Antes de ser un aderezo, antes incluso de convertirse en la trenza cana de las despensas y de hacerse nómada y cargar de cadenas blancas al que vende las ristras, el ajo ha sido una fatiga terrestre y humana. Amenazado por madrugadas de escarcha, el ajar necesita cuidados minuciosos y constantes. Familias enteras vigilan su edad y cuando las manos de todos, después de tutearse con la tierra, los arrancan del santo suelo, los ajos de Pedroñeras se hospedan en las casas, viven en los patios. se congregan en los almacenes y parece que una magna granizada frutal ha caído sobre el pueblo. Una empresa única atarea a todos y el aroma bravo de los ajos merodea por la Fuente del Pilar y recorre la calle Tortosa, ronda entre escudos y soportales y se detiene un momento en la puerta de la Casa de los Mendizábal. Antes de emprender viaje hacia todos los caminos del mundo, el ajo de Las Pedroñeras se hace nazareno de las doce cofradías de las ánimas, recuerda su litúrgico morado y se despide de los campos manchegos. Ha nacido para recorrer el mundo, camino de las sartenes, para estar en la mesa de todos, para repartir su impulsivo perfume. Se ha pasado mucho tiempo en la tierra, como un minero de sí mismo, hasta hacerse imprescindible, vehemente y compacto. Ya le han cortado con tijeras la hirsuta cresta de paja, el breve penacho amarillo. Ya ha bailado, casi entera, la danza de los siete velos que cada ajo baila camino de la cazuelas y le quedan solo dos camisas. Desprendido y apto ya está dispuesto a servir de talismán, de receta o de inexcusable toque gastronómico. Cada ajo transporta un otoño y son muchas las minúsculas láminas crujientes que abandona antes de partir.
Solo un tópico concepto de la belleza, oriundo de la cursilería, ha podido desdeñar a esta liliácea cuyo único pecado es ser útil. El ajo, que tiene algo de mineral y de fruta, es una flor repleta, una pálida mandarina, un cónclave de lunas menguantes. "Ajo de agónica plata", llamó Lorca la luna.

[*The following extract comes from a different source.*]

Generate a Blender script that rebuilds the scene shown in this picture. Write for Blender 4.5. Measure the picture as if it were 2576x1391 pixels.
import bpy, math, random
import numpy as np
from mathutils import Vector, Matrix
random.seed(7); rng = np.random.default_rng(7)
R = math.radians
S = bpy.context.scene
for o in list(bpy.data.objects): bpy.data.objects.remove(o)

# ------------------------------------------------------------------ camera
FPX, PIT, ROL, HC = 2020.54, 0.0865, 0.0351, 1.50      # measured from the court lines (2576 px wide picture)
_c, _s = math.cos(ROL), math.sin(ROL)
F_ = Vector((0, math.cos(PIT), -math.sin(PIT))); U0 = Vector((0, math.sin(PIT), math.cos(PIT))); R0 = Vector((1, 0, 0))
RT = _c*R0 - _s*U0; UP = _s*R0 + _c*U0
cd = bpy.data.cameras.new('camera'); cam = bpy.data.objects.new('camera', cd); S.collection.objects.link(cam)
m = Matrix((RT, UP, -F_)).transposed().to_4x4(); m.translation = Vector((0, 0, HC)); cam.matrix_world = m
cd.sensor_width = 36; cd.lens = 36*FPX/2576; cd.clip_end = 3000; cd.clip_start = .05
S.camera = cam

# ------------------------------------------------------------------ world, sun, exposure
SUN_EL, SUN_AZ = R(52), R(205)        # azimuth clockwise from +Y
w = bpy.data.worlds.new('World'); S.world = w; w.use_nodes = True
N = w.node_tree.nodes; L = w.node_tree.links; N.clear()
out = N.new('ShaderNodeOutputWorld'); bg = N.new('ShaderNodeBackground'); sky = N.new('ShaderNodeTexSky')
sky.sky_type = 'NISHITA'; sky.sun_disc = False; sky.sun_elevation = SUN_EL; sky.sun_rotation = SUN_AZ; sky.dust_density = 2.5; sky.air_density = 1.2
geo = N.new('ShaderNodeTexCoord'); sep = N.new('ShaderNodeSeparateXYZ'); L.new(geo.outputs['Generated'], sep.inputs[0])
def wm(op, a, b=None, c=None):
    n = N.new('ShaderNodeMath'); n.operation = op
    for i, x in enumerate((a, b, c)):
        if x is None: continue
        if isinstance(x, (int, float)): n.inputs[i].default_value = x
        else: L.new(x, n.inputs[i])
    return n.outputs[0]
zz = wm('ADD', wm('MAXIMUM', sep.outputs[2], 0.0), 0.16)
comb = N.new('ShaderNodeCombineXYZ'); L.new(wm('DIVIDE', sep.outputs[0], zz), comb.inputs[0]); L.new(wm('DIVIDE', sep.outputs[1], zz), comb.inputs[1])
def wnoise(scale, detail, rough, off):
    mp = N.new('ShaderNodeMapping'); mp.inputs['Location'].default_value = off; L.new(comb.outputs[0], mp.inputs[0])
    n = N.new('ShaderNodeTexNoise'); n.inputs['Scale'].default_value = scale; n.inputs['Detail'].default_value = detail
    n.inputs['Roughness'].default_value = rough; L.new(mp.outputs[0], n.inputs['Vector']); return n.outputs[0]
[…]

Claro que otros han hablado, no sin desprecio, de lo que forma parte sustancial de sus comidas y llamaron al ajo franciscano y benéfico "la vainilla española". No se dieron cuenta cabal de la solidaria hermosura de esta flor cotidiana, que ya era amiga de los egipcios. Solo muy recientemente ha sido exaltado por los ceramistas de esas grandes fuentes de barro que son como el mausoleo de todas las ristras destrenzadas en el mundo. ¿Cómo no se ha reparado en su belleza?, ¿acaso por andar entre pucheros? El ajo tiene algo de monte blanco de los campos, de curvo granizo de dentadura terrestre.
Pedroñeras es la capital del ajo. Ellos son absolutamente hispánicos y se ponen, que es una manera cuidadosa de sembrar, en cualquier tierra dócil, pero es aquí donde adquieren su carta de ciudadanía. Vienen a ser como el emblema del pueblo, su presente, su futuro, su trabajo, su razón de estar y de ser. En el escudo puede haber un pino y dos perdices, pero debiera haber uno de esos silenciosos cascabeles del olor que son los ajos, colmillos de los lobos del subsuelo, alfanjes carnales, puños de escarcha... Sirven para comer y para curarse, para alzar el sabor de un guiso o para combatir los recónditos diablos del reúma. Y, en los ratos libres, los ajos de Pedroñeras luchan contra el mal fario y ahuyentas a los gales (sic: males) con la bravura de su fragancia.
Los he visto congregados, en víspera de viaje, y pienso que el camino que parte de Pedroñeras conduce a todos los lugares del mundo.